#### Job
Retype each line exactly. Skip images.
"""
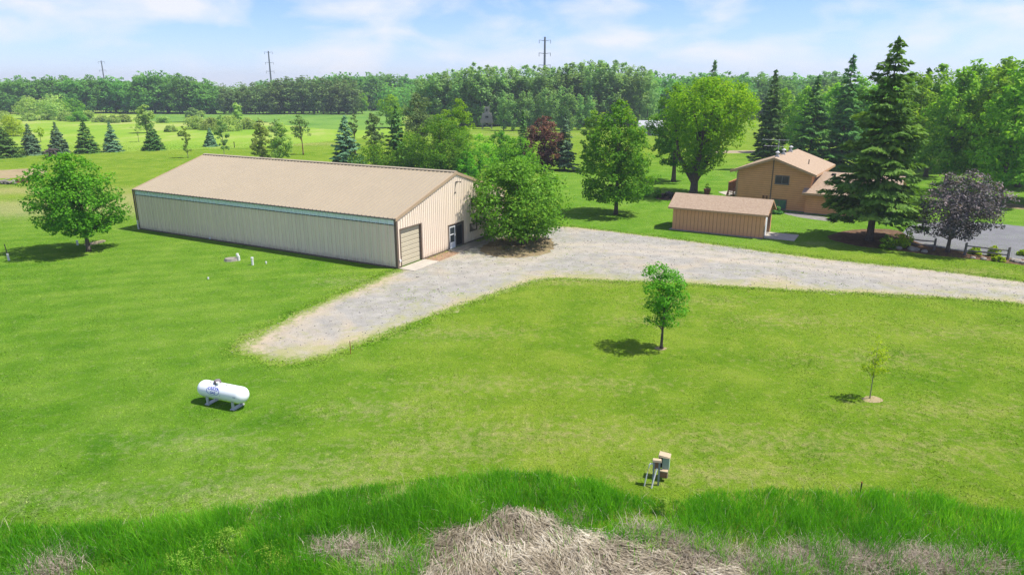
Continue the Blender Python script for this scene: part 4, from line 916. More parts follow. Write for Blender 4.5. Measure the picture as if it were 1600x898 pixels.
def line_pole(label, px, dist, ytop, arms, rad):
    b = Vector(((px - 800) / F_PX * (dist * math.cos(PITCH) + 0), dist, 0)); b.x = (px - 800) / ppm(b) ; h = tall(b, ytop)
    root = tag(empty('power_line_pole', b), label, 'power pole', 'steel power line poles on the skyline')
    MB().tube([(0, 0, 0), (0, 0, h)], [rad * 1.4, rad * .8], 8).build('shaft', M['pole'], root)
    for f in arms:
        z = h - f; ar = MB().tube([(-2.9, 0, z + .35), (0, 0, z), (2.9, 0, z + .35)], [.09, .16, .09], 5).build('cross_arm', M['pole'], root)
        for x in (-2.8, 2.8): MB().tube([(x, 0, z + .3), (x, 0, z - 1.3)], .12, 5).build('insulator', M['pole'], ar)
line_pole('tall steel power pole rising right of the picture middle', 850, 360, 58, (1.8, 7.8, 13.4), .55)
line_pole('steel power pole above the left trees near the barn ridge', 427, 520, 80, (1.0, 8, 14), .55)
line_pole('leaning looking power pole at far left over the oaks', 168, 620, 95, (1.2, 8, 14), .5)
line_pole('tiny distant power pole just right of the left middle pole', 449.5, 900, 119, (1.0, 6), .5)

# ------------------------------------------------------------------ named trees of the middle distance
tree('lawn_maple', 'round green tree standing alone on lawn left of the barn', 139, 393, 238, 74, 'lf_ash', 'round', .20, 95, 260, .30, 11, .19, dx=-14, nlimb=24)
tree('barn_maple', 'broad dense low tree with silvery green leaves at barn door end', 811, 381, 246, 90, 'lf_shiny', 'round', .10, 125, 175, .36, 12, .22, dx=-5, nlimb=20, flat=.8)
tree('yard_maple', 'tall oval green maple standing left of the shed', 962, 335, 156, 63, 'lf_maple', 'pyr', .13, 120, 210, .36, 13, .24, nlimb=20)
tree('cottonwood', 'large bright lime green spreading tree behind the shed', 1083, 304, 121, 80, 'lf_lime', 'vase', .19, 140, 230, .44, 14, .55, dx=18, forks=3, nlimb=26)
tree('cottonwood', 'darker green tree crowding the lime tree on its left', 1052, 284, 132, 46, 'lf_maple', 'oval', .18, 70, 220, .45, 15, .35, dx=-6, nlimb=14)
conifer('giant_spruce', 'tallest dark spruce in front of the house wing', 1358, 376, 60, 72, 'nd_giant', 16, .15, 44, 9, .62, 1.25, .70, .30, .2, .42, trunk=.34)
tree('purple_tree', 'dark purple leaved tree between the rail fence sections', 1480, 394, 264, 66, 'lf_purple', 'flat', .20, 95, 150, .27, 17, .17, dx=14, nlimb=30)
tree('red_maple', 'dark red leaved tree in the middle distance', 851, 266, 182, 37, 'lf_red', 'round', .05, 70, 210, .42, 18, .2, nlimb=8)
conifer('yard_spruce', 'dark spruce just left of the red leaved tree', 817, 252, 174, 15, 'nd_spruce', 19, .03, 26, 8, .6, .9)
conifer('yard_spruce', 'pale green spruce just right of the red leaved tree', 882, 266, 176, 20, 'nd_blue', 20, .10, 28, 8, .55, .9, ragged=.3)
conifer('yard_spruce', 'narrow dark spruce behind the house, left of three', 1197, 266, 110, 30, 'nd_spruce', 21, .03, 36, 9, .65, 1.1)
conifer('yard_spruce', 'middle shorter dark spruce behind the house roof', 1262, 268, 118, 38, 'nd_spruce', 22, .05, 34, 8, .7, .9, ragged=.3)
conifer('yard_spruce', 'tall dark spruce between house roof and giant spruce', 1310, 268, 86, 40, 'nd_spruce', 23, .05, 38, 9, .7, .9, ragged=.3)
tree('young_maple', 'young green maple alone on the lawn below the gravel', 1033, 544, 407, 40, 'lf_ash', 'egg', .24, 60, 120, .17, 24, .085, nlimb=22, lobe=.30)
tree('lawn_sapling', 'thin lime sapling in a dirt ring at lower right lawn', 1359, 622, 524, 23, 'lf_lemon', 'oval', .36, 30, 60, .10, 25, .026, nlimb=16, bark='pale_bark', lobe=.26)
# behind the barn
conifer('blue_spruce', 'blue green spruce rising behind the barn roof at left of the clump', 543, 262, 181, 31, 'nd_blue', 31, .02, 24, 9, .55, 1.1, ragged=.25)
tree('scots_pine', 'brownish pine in the clump behind the barn roof', 586, 250, 176, 19, 'nd_pine', 'column', .25, 40, 110, .4, 32, .16, bark='pine_bark', nlimb=8)
tree('scots_pine', 'small dark pine peeping between blue spruce and brown pine', 556, 246, 178, 13, 'nd_pine', 'oval', .2, 24, 90, .4, 132, .14, bark='pine_bark', nlimb=8)
tree('lilac_bush', 'wide rounded green bush just behind the barn ridge', 588, 268, 220, 40, 'lf_maple', 'dome', .03, 50, 170, .34, 33, .1, cat='bush', nlimb=6)
conifer('vine_spruce', 'ragged olive spruce in the middle of the barn clump', 622, 264, 164, 25, 'nd_spruce', 34, .03, 26, 9, .6, 1.1, ragged=.4, gaps=.1)
tree('lilac_bush', 'green bush between the ragged spruce and the big clump maple', 640, 272, 214, 30, 'lf_maple', 'dome', .03, 46, 170, .34, 133, .1, cat='bush', nlimb=6)
tree('lilac_bush', 'low lime bush at the right foot of the big clump maple', 728, 280, 236, 22, 'lf_sapling', 'dome', .03, 40, 150, .32, 134, .1, cat='bush', nlimb=6)
tree('grey_pine', 'broad grey green pine behind the clump by the barn', 655, 232, 144, 30, 'nd_pine', 'round', .2, 60, 150, .5, 35, .25, bark='pine_bark', nlimb=8)
tree('clump_maple', 'biggest dark green maple in the clump behind the barn', 688, 276, 178, 58, 'lf_maple', 'round', .05, 100, 220, .36, 36, .22, nlimb=12)
tree('lime_tree', 'bright yellow green treetop above the barn clump', 716, 250, 154, 30, 'lf_lime', 'round', .2, 50, 170, .45, 37, .2, nlimb=10)
tree('pale_bush', 'pale yellow green bush close behind the barn ridge', 695, 278, 231, 25, 'lf_sapling', 'dome', .03, 36, 130, .3, 38, .08, cat='bush', nlimb=6)
tree('side_tree', 'mid green tree right of the clump behind barn peak', 750, 270, 208, 36, 'lf_wood', 'dome', .05, 44, 160, .36, 39, .13, nlimb=8)
tree('side_tree', 'dark green tree between clump and dark red tree', 782, 262, 204, 28, 'lf_maple', 'round', .08, 50, 170, .38, 139, .15, nlimb=8)
tree('side_tree', 'yellow green tree behind the low tree at barn door', 806, 286, 214, 40, 'lf_sapling', 'round', .08, 60, 180, .36, 40, .15, nlimb=8)
tree('back_maple', 'green maple half hidden behind the tall oval maple', 925, 268, 172, 24, 'lf_wood', 'round', .12, 44, 150, .45, 41, .2, nlimb=8)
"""
#### In response
Continue the Blender Python script for this scene: part 4, from line 916. More parts follow. Write for Blender 4.5. Measure the picture as if it were 1600x898 pixels.
def line_pole(label, px, dist, ytop, arms, rad):
    b = Vector(((px - 800) / F_PX * (dist * math.cos(PITCH) + 0), dist, 0)); b.x = (px - 800) / ppm(b) ; h = tall(b, ytop)
    root = tag(empty('power_line_pole', b), label, 'power pole', 'steel power line poles on the skyline')
    MB().tube([(0, 0, 0), (0, 0, h)], [rad * 1.4, rad * .8], 8).build('shaft', M['pole'], root)
    for f in arms:
        z = h - f; ar = MB().tube([(-2.9, 0, z + .35), (0, 0, z), (2.9, 0, z + .35)], [.09, .16, .09], 5).build('cross_arm', M['pole'], root)
        for x in (-2.8, 2.8): MB().tube([(x, 0, z + .3), (x, 0, z - 1.3)], .12, 5).build('insulator', M['pole'], ar)
line_pole('tall steel power pole rising right of the picture middle', 850, 360, 58, (1.8, 7.8, 13.4), .55)
line_pole('steel power pole above the left trees near the barn ridge', 427, 520, 80, (1.0, 8, 14), .55)
line_pole('leaning looking power pole at far left over the oaks', 168, 620, 95, (1.2, 8, 14), .5)
line_pole('tiny distant power pole just right of the left middle pole', 449.5, 900, 119, (1.0, 6), .5)

# ------------------------------------------------------------------ named trees of the middle distance
tree('lawn_maple', 'round green tree standing alone on lawn left of the barn', 139, 393, 238, 74, 'lf_ash', 'round', .20, 95, 260, .30, 11, .19, dx=-14, nlimb=24)
tree('barn_maple', 'broad dense low tree with silvery green leaves at barn door end', 811, 381, 246, 90, 'lf_shiny', 'round', .10, 125, 175, .36, 12, .22, dx=-5, nlimb=20, flat=.8)
tree('yard_maple', 'tall oval green maple standing left of the shed', 962, 335, 156, 63, 'lf_maple', 'pyr', .13, 120, 210, .36, 13, .24, nlimb=20)
tree('cottonwood', 'large bright lime green spreading tree behind the shed', 1083, 304, 121, 80, 'lf_lime', 'vase', .19, 140, 230, .44, 14, .55, dx=18, forks=3, nlimb=26)
tree('cottonwood', 'darker green tree crowding the lime tree on its left', 1052, 284, 132, 46, 'lf_maple', 'oval', .18, 70, 220, .45, 15, .35, dx=-6, nlimb=14)
conifer('giant_spruce', 'tallest dark spruce in front of the house wing', 1358, 376, 60, 72, 'nd_giant', 16, .15, 44, 9, .62, 1.25, .70, .30, .2, .42, trunk=.34)
tree('purple_tree', 'dark purple leaved tree between the rail fence sections', 1480, 394, 264, 66, 'lf_purple', 'flat', .20, 95, 150, .27, 17, .17, dx=14, nlimb=30)
tree('red_maple', 'dark red leaved tree in the middle distance', 851, 266, 182, 37, 'lf_red', 'round', .05, 70, 210, .42, 18, .2, nlimb=8)
conifer('yard_spruce', 'dark spruce just left of the red leaved tree', 817, 252, 174, 15, 'nd_spruce', 19, .03, 26, 8, .6, .9)
conifer('yard_spruce', 'pale green spruce just right of the red leaved tree', 882, 266, 176, 20, 'nd_blue', 20, .10, 28, 8, .55, .9, ragged=.3)
conifer('yard_spruce', 'narrow dark spruce behind the house, left of three', 1197, 266, 110, 30, 'nd_spruce', 21, .03, 36, 9, .65, 1.1)
conifer('yard_spruce', 'middle shorter dark spruce behind the house roof', 1262, 268, 118, 38, 'nd_spruce', 22, .05, 34, 8, .7, .9, ragged=.3)
conifer('yard_spruce', 'tall dark spruce between house roof and giant spruce', 1310, 268, 86, 40, 'nd_spruce', 23, .05, 38, 9, .7, .9, ragged=.3)
tree('young_maple', 'young green maple alone on the lawn below the gravel', 1033, 544, 407, 40, 'lf_ash', 'egg', .24, 60, 120, .17, 24, .085, nlimb=22, lobe=.30)
tree('lawn_sapling', 'thin lime sapling in a dirt ring at lower right lawn', 1359, 622, 524, 23, 'lf_lemon', 'oval', .36, 30, 60, .10, 25, .026, nlimb=16, bark='pale_bark', lobe=.26)
# behind the barn
conifer('blue_spruce', 'blue green spruce rising behind the barn roof at left of the clump', 543, 262, 181, 31, 'nd_blue', 31, .02, 24, 9, .55, 1.1, ragged=.25)
tree('scots_pine', 'brownish pine in the clump behind the barn roof', 586, 250, 176, 19, 'nd_pine', 'column', .25, 40, 110, .4, 32, .16, bark='pine_bark', nlimb=8)
tree('scots_pine', 'small dark pine peeping between blue spruce and brown pine', 556, 246, 178, 13, 'nd_pine', 'oval', .2, 24, 90, .4, 132, .14, bark='pine_bark', nlimb=8)
tree('lilac_bush', 'wide rounded green bush just behind the barn ridge', 588, 268, 220, 40, 'lf_maple', 'dome', .03, 50, 170, .34, 33, .1, cat='bush', nlimb=6)
conifer('vine_spruce', 'ragged olive spruce in the middle of the barn clump', 622, 264, 164, 25, 'nd_spruce', 34, .03, 26, 9, .6, 1.1, ragged=.4, gaps=.1)
tree('lilac_bush', 'green bush between the ragged spruce and the big clump maple', 640, 272, 214, 30, 'lf_maple', 'dome', .03, 46, 170, .34, 133, .1, cat='bush', nlimb=6)
tree('lilac_bush', 'low lime bush at the right foot of the big clump maple', 728, 280, 236, 22, 'lf_sapling', 'dome', .03, 40, 150, .32, 134, .1, cat='bush', nlimb=6)
tree('grey_pine', 'broad grey green pine behind the clump by the barn', 655, 232, 144, 30, 'nd_pine', 'round', .2, 60, 150, .5, 35, .25, bark='pine_bark', nlimb=8)
tree('clump_maple', 'biggest dark green maple in the clump behind the barn', 688, 276, 178, 58, 'lf_maple', 'round', .05, 100, 220, .36, 36, .22, nlimb=12)
tree('lime_tree', 'bright yellow green treetop above the barn clump', 716, 250, 154, 30, 'lf_lime', 'round', .2, 50, 170, .45, 37, .2, nlimb=10)
tree('pale_bush', 'pale yellow green bush close behind the barn ridge', 695, 278, 231, 25, 'lf_sapling', 'dome', .03, 36, 130, .3, 38, .08, cat='bush', nlimb=6)
tree('side_tree', 'mid green tree right of the clump behind barn peak', 750, 270, 208, 36, 'lf_wood', 'dome', .05, 44, 160, .36, 39, .13, nlimb=8)
tree('side_tree', 'dark green tree between clump and dark red tree', 782, 262, 204, 28, 'lf_maple', 'round', .08, 50, 170, .38, 139, .15, nlimb=8)
tree('side_tree', 'yellow green tree behind the low tree at barn door', 806, 286, 214, 40, 'lf_sapling', 'round', .08, 60, 180, .36, 40, .15, nlimb=8)
tree('back_maple', 'green maple half hidden behind the tall oval maple', 925, 268, 172, 24, 'lf_wood', 'round', .12, 44, 150, .45, 41, .2, nlimb=8)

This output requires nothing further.